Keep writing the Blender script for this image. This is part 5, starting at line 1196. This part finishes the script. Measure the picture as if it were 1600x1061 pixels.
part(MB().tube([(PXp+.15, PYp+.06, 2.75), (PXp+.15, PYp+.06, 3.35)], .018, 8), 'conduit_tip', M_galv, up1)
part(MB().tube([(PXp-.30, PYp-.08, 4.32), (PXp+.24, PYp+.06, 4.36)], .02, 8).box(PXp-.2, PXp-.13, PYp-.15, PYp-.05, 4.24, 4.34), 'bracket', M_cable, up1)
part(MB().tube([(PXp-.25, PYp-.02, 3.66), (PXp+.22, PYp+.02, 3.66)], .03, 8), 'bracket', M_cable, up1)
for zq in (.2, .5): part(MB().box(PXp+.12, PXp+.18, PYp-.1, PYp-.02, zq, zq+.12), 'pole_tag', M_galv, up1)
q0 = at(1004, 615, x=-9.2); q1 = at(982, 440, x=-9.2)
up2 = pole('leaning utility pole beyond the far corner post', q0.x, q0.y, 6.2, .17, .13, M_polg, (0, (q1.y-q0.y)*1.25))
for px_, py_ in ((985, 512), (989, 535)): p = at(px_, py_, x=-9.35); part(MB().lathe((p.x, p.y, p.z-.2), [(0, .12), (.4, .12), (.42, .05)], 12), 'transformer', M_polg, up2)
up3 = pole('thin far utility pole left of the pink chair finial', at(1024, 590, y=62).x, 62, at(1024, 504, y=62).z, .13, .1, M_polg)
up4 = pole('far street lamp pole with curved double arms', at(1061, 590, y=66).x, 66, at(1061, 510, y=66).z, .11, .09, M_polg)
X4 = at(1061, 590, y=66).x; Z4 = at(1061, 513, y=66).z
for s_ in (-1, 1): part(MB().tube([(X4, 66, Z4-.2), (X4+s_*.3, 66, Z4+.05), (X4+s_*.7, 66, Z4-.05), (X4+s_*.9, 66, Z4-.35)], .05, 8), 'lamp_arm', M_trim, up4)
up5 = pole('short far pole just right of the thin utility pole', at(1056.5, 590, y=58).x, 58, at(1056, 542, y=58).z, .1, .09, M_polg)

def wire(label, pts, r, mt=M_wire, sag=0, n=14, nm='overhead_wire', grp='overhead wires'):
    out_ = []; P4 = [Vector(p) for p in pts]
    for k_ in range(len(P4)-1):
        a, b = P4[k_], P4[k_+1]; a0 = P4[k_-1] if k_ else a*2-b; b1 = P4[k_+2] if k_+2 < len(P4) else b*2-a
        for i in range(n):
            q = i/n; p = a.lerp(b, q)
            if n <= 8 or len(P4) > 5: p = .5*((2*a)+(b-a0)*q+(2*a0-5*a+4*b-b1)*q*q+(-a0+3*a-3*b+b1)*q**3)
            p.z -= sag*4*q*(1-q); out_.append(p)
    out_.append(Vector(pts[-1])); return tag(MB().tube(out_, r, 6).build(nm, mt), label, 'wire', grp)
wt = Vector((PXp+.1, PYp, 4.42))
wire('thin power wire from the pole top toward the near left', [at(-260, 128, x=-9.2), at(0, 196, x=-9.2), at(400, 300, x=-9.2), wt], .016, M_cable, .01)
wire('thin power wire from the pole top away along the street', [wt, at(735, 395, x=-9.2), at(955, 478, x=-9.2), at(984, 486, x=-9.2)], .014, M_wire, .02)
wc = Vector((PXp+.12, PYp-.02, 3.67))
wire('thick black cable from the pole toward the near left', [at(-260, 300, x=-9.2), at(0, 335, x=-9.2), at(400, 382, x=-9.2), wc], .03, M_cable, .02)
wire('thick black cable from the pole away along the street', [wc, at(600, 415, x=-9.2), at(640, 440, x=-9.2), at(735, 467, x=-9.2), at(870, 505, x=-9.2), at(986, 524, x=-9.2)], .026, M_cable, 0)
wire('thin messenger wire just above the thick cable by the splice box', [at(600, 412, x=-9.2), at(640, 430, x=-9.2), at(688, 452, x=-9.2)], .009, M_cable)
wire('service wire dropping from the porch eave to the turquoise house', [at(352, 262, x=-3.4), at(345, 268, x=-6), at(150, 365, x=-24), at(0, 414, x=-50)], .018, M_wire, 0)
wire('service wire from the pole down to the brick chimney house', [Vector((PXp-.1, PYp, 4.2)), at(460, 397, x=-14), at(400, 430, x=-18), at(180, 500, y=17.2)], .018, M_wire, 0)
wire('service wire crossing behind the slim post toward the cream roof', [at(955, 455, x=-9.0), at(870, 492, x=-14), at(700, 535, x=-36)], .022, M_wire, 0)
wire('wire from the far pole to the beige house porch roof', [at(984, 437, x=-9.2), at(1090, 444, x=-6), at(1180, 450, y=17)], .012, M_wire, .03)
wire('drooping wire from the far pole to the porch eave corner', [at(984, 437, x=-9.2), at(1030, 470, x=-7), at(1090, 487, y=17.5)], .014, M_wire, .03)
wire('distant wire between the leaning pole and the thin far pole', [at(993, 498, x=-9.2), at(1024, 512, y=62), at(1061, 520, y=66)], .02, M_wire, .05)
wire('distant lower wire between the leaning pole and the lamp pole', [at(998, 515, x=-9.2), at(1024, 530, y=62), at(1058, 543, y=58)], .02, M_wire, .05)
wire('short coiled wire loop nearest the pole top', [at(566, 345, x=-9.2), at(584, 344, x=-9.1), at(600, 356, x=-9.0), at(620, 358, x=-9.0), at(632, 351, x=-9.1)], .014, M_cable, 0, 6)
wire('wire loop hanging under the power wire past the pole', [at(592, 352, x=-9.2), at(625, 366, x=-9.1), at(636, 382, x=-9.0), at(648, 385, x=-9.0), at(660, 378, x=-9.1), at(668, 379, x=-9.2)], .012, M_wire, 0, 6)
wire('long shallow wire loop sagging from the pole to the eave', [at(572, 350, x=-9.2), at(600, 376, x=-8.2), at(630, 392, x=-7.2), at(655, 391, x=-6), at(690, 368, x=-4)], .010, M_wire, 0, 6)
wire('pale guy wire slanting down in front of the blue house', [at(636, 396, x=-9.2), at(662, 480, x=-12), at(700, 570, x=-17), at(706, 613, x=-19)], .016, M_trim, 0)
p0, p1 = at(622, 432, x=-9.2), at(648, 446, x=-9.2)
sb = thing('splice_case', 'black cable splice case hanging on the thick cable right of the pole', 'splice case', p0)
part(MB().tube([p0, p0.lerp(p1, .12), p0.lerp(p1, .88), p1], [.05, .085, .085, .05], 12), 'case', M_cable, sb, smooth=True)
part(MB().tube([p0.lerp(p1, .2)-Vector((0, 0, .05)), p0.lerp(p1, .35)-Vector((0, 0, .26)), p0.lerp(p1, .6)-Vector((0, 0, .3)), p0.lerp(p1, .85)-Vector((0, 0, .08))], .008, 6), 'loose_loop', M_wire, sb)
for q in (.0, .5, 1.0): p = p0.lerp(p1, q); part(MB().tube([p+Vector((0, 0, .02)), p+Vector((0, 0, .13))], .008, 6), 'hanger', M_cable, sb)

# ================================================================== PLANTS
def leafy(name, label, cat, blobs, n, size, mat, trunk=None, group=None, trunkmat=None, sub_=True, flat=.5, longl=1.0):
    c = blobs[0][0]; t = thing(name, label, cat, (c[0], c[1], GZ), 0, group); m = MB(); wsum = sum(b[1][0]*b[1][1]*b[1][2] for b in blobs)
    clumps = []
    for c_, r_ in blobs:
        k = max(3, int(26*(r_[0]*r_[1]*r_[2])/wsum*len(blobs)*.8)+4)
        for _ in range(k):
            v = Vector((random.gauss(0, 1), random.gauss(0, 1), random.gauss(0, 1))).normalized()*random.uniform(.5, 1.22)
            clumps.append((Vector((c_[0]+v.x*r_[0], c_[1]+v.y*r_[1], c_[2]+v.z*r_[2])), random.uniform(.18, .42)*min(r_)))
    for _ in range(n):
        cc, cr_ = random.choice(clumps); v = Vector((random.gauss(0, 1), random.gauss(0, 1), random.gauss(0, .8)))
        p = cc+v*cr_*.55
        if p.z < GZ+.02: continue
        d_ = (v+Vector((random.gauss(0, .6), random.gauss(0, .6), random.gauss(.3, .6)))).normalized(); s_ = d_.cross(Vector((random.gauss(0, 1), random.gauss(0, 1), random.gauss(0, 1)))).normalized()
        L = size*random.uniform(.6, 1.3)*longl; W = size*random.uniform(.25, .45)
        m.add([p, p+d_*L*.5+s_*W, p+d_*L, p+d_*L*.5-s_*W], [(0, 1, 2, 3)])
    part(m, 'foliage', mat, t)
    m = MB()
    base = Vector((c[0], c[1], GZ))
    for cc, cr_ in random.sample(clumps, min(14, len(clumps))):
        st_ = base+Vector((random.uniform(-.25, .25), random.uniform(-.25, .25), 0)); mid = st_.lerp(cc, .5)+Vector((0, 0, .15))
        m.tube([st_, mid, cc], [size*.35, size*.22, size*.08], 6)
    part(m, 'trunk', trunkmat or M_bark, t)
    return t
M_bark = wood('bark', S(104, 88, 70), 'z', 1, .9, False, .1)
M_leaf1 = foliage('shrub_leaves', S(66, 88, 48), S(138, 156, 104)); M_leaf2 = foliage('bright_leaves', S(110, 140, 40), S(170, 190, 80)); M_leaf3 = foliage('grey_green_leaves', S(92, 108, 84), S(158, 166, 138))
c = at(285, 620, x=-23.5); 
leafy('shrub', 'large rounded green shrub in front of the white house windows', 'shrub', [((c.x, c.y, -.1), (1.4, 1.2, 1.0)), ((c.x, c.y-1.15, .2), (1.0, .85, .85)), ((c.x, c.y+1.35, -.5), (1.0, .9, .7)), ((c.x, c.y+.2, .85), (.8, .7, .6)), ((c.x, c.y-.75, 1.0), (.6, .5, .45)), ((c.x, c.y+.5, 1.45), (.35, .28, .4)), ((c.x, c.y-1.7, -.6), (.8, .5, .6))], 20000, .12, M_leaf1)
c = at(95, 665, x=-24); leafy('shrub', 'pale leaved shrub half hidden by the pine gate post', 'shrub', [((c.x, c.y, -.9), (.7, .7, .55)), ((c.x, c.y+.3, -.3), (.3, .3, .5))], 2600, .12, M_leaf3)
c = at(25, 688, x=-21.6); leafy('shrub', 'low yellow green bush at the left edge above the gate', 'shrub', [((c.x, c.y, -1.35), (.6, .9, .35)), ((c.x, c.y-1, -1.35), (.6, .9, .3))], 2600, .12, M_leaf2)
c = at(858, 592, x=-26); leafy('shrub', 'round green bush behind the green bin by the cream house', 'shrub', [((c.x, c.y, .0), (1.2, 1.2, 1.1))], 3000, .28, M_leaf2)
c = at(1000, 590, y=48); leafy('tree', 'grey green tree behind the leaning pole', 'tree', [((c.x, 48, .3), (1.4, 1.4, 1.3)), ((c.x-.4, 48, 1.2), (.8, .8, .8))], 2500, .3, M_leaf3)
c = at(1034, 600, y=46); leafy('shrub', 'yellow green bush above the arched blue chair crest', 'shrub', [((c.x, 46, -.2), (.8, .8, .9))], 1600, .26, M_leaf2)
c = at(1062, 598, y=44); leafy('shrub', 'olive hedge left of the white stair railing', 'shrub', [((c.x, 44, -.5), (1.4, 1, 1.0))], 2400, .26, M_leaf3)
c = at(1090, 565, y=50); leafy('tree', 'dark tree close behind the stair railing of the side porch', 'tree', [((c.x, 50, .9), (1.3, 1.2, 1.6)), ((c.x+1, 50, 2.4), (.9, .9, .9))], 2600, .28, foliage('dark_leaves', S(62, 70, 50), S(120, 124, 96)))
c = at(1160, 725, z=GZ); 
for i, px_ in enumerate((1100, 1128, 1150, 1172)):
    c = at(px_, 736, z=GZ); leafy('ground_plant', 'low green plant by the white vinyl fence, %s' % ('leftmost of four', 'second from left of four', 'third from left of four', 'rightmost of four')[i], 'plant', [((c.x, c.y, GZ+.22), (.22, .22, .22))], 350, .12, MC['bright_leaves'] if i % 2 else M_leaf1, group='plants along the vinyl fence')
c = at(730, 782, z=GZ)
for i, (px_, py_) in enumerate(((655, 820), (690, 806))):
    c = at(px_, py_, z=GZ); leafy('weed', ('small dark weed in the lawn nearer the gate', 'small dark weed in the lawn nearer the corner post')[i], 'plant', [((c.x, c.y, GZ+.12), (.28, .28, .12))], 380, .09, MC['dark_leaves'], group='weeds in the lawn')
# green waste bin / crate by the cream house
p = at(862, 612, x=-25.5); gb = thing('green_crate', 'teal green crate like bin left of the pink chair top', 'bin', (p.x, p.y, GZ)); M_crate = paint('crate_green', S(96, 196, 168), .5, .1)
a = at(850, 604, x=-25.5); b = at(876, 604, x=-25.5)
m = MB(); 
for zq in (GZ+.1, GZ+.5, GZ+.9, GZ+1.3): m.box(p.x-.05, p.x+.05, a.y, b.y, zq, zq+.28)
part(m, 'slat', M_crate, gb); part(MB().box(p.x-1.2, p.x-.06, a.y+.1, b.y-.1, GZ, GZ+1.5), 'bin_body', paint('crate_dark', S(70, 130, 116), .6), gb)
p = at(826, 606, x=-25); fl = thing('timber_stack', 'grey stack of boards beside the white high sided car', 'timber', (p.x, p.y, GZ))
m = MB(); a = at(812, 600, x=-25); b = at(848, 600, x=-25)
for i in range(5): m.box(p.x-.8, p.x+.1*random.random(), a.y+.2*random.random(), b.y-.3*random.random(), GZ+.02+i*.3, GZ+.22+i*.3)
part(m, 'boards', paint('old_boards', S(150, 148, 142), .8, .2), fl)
-=-=-
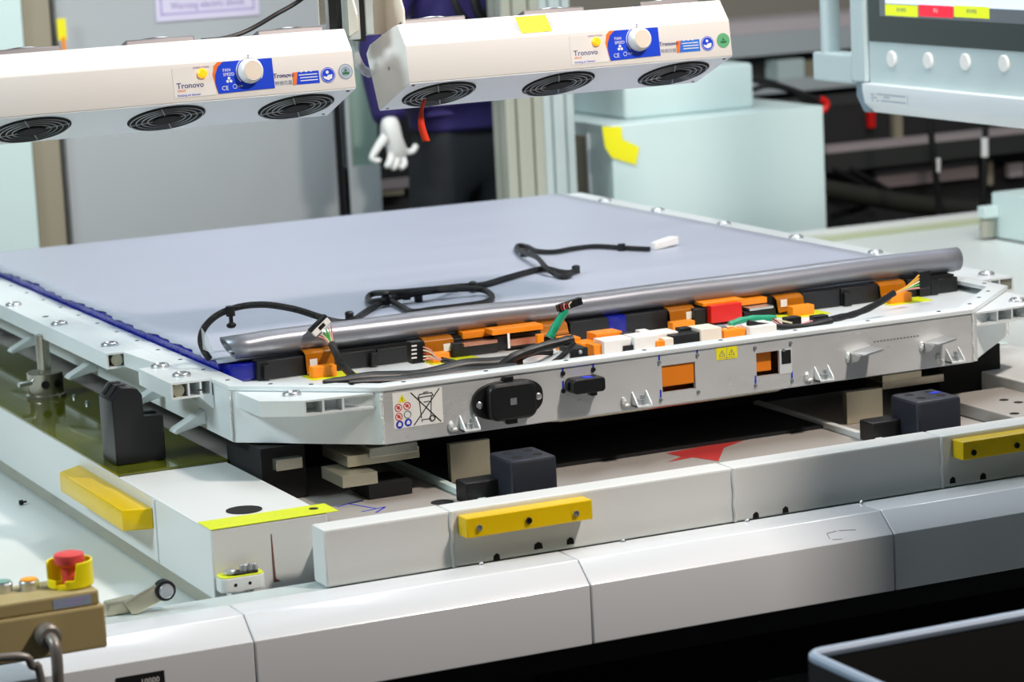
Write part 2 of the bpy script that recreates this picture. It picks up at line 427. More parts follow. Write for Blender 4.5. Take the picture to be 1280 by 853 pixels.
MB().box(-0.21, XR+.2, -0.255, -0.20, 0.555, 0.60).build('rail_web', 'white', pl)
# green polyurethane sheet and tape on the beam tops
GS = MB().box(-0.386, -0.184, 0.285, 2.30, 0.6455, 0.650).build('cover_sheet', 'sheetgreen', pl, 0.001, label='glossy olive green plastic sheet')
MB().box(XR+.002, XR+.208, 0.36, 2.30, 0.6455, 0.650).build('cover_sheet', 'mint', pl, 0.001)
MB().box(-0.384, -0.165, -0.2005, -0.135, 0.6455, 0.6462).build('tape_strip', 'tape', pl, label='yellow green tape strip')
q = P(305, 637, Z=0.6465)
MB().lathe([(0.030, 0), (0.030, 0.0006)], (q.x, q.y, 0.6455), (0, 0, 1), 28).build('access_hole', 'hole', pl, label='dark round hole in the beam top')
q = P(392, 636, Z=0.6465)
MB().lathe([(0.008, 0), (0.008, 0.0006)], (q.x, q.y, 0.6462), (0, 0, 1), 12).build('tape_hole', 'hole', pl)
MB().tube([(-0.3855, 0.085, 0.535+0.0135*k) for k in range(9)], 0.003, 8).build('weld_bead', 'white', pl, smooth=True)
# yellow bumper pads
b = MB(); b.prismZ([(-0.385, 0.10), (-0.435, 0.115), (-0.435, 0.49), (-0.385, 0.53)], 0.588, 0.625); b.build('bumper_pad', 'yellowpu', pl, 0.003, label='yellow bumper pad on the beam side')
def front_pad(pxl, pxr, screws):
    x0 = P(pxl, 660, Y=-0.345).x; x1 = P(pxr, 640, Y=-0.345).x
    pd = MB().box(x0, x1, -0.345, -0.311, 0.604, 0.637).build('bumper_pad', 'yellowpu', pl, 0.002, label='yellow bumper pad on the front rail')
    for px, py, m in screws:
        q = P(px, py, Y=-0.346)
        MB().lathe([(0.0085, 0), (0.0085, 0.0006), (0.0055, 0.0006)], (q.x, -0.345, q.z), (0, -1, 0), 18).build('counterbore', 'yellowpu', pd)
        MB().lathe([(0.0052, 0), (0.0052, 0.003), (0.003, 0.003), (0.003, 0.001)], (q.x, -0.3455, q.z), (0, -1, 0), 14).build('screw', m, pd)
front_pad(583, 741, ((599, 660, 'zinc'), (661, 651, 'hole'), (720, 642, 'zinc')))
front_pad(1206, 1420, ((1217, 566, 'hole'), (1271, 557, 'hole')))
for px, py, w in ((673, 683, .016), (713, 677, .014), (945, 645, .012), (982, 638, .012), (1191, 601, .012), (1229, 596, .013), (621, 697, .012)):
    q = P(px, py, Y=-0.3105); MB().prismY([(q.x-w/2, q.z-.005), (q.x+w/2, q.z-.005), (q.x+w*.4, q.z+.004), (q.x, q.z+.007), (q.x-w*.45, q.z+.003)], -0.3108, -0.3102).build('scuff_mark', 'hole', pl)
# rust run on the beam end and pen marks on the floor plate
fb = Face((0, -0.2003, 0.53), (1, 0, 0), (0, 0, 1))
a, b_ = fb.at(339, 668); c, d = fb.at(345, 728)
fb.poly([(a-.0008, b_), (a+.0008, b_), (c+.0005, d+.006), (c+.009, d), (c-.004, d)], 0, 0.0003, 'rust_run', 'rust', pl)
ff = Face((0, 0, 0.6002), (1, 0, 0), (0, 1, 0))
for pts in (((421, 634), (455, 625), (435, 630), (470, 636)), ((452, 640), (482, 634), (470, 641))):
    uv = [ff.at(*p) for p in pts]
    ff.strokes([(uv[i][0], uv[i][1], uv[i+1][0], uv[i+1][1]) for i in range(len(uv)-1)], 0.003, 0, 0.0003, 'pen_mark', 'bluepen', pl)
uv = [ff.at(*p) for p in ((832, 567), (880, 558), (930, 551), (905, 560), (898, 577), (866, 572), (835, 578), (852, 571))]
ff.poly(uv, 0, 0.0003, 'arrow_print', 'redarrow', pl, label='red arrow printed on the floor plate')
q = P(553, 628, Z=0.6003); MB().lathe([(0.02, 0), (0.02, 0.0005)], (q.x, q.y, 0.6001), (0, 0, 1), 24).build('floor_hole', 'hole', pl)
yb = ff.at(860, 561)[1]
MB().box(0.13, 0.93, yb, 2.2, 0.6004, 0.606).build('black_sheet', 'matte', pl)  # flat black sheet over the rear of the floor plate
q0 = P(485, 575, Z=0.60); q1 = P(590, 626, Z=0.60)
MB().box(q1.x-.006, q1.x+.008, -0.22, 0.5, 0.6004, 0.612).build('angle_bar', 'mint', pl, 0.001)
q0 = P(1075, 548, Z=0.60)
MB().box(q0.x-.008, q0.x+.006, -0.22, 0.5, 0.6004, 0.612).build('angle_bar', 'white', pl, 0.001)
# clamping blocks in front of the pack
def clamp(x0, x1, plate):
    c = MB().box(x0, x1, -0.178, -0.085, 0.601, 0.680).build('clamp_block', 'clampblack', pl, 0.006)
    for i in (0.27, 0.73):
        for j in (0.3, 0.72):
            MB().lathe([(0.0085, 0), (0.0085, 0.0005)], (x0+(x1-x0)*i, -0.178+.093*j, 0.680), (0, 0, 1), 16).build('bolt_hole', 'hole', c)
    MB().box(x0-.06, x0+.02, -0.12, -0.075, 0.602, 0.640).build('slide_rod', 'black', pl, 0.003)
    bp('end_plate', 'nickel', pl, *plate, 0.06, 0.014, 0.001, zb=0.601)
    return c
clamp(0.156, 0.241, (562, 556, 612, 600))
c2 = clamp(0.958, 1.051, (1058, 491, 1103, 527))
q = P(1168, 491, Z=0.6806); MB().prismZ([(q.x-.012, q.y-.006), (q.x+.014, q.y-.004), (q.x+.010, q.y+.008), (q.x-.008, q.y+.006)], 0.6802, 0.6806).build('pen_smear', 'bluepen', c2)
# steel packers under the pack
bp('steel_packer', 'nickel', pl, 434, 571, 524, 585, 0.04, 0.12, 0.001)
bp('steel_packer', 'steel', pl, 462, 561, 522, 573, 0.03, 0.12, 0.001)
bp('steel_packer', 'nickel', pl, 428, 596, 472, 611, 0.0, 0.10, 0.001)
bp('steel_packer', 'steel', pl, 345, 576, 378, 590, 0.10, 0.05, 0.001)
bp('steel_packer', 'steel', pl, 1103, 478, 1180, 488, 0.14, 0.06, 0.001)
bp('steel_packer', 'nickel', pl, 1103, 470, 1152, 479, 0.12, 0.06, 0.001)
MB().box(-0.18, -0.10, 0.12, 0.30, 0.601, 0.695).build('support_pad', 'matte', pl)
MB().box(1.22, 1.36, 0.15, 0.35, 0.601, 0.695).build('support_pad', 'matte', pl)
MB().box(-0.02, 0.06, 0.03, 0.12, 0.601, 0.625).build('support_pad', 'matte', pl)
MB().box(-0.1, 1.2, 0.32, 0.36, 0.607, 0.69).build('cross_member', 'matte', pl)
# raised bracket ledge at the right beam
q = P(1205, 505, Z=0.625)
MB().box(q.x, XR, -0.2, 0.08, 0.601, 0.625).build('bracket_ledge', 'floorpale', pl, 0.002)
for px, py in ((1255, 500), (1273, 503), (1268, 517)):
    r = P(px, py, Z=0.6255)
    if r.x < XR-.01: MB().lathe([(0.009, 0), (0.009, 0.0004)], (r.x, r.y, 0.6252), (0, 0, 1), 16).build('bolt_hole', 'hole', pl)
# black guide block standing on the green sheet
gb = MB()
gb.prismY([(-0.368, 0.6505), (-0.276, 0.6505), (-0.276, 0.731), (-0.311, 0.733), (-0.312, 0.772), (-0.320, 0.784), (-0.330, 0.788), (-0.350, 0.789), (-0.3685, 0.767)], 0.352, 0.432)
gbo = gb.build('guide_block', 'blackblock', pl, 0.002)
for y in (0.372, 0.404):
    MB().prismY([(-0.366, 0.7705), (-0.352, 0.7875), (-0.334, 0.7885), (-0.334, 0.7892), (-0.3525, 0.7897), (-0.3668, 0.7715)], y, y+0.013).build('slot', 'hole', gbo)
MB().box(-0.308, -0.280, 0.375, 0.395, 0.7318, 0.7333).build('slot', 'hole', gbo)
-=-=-
Pick out the lines above containing the word "Blender", then copy them.

Keep writing the Blender script for this image. This is part 5, starting at line 1196. This part finishes the script. Measure the picture as if it were 1600x1061 pixels.
Write part 2 of the bpy script that recreates this picture. It picks up at line 427. More parts follow. Write for Blender 4.5. Take the picture to be 1280 by 853 pixels.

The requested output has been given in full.